A gentle Sunday reset — not to add more to your plate, but to make the days ahead feel a little lighter, calmer, and more manageable.
And just to be very clear before we begin:
This is not a to-do list.
Think of what follows as a menu of possibilities. You might choose one thing from one section. You might choose nothing at all. The intention is simply to offer ideas that support you — not demand anything from you.

What a “reset” means in late winter
In late winter, a reset doesn’t mean starting over.
It means:
- easing pressure
- reducing friction
- creating small pockets of comfort
- making life feel a little more liveable
This is not the season for overhauls. It’s the season for steadiness.
A gentle reset for your home
(Not a spring clean — a winter survival reset)
Our homes carry us through winter. By February, they can feel tired — cluttered, stale, heavy.
This isn’t about cleaning everything. It’s about making your space feel more breathable.
Here are gentle options — choose one or two if they feel helpful:
- Open the windows for 10–15 minutes, even if it’s cold
- Clear one surface — not a whole room
- Wash throws, cushion covers, or blankets
- Light a candle in the afternoon, not just at night
- Put fresh flowers, greenery, or fruit somewhere visible
- Change hand towels or tea towels
- Wipe down door handles and light switches (especially during cold/flu season)

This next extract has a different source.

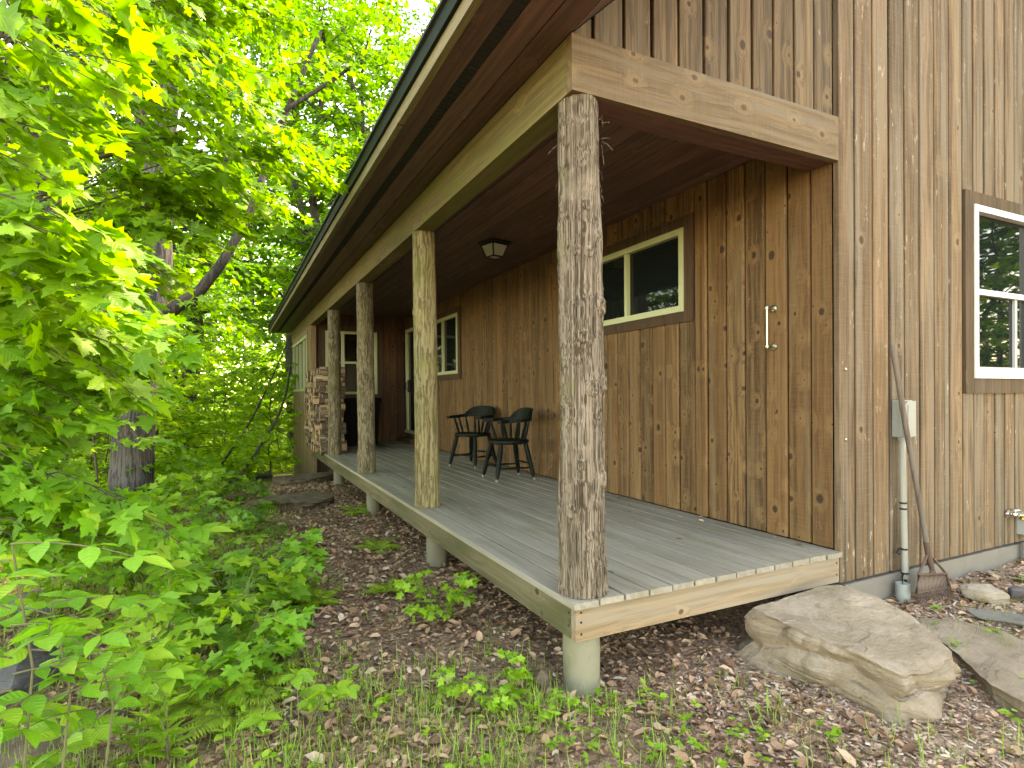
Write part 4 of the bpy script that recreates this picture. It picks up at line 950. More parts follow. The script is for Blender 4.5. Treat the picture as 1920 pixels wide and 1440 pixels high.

- Tidy the space you sit in most
- Add warmth — a lamp, a blanket, softer lighting
- Simply put things back where they belong, gently and without urgency
Small changes in the home can quietly lift the mood more than we realise.
A gentle reset for the week ahead
(Kindness for your future self)
Late winter weeks can feel long. Anything you do today that makes the coming days easier is an act of care.
Again — not everything. Just one or two.
You might consider:
- Loosely planning dinners (nothing rigid)
- Prepping one meal or slow-cooker option
- Checking the diary so there are no surprises
- Laying out clothes for Monday
- Resetting school bags, work bags, or gym bags
- Doing the admin you’ll resent midweek
- Refilling household essentials
- Charging devices you rely on
- Making a simple grocery list
- Deciding one thing that matters this week — and letting the rest be secondary
This isn’t about being organised.
It’s about making the week kinder.
A gentle mental reset
(Six weeks into the year)
By now, many of us feel quietly disappointed with ourselves.
Resolutions may not have stuck. Intentions may have faded. Motivation may feel patchy at best.
February is not a verdict on the year.
This is a good moment to soften the internal dialogue and check in with yourself.
You might gently explore:
- What’s feeling heavy right now?
- What expectations could be loosened?
- What would “enough” look like this week?
- Where could I be kinder to myself?
- What am I carrying that isn’t mine to hold?
- What can wait?
- What actually matters right now?
- What would support look like, not improvement?
- What would I say to a friend feeling this way?
- What small thing could make the week feel lighter?
This is not about fixing yourself.
It’s about meeting yourself where you are.
A gentle reset for home life and relationships
Late afternoons and early evenings are often the hardest part of winter days — everyone arrives home tired, overstimulated, and hungry.
Slowing down here doesn’t mean doing nothing. It means reducing intensity.
You might choose to:
- Let everyone arrive home before asking questions
- Put the kettle on first
- Lower the volume — literally and emotionally
- Allow quiet without filling it
- Choose one shared moment instead of many demands
- Not fix moods immediately
- Sit down together, even briefly
- Listen without multitasking
- Let the house be imperfect for an hour
- Remember that tiredness isn’t failure — it’s information
Often, calm in family life comes not from doing more — but from easing off.
A gentle Sunday evening wind-down
(Ending the day without judgement)
Sunday evenings don’t need productivity.
They need softness.
Rather than preparing yourself to perform again tomorrow, consider how you might land the day.
You might:
- Change into comfortable clothes early
- Reset the kitchen so tomorrow feels calmer
- Choose easy, familiar TV or a book
- Dim the lights
- Avoid reviewing what you didn’t do
- Light a candle as the evening settles
- Have a warm shower or bath
- Put your phone down a little earlier
- Let the day end unfinished
- Remind yourself: this was enough for today
Some days don’t need meaning.
They just need to end gently.

A final word
Late winter asks a lot of us — quietly.
If today feels heavy, slow, or unremarkable, that doesn’t mean you’re behind. It means you’re human, moving through a difficult stretch of the year.
You don’t need to overhaul your life.
You don’t need to catch up.
You don’t need to do everything on this page.
If one small thing here made today feel a little easier, that’s more than enough.
Spring will come.
For now, gentleness is doing its work.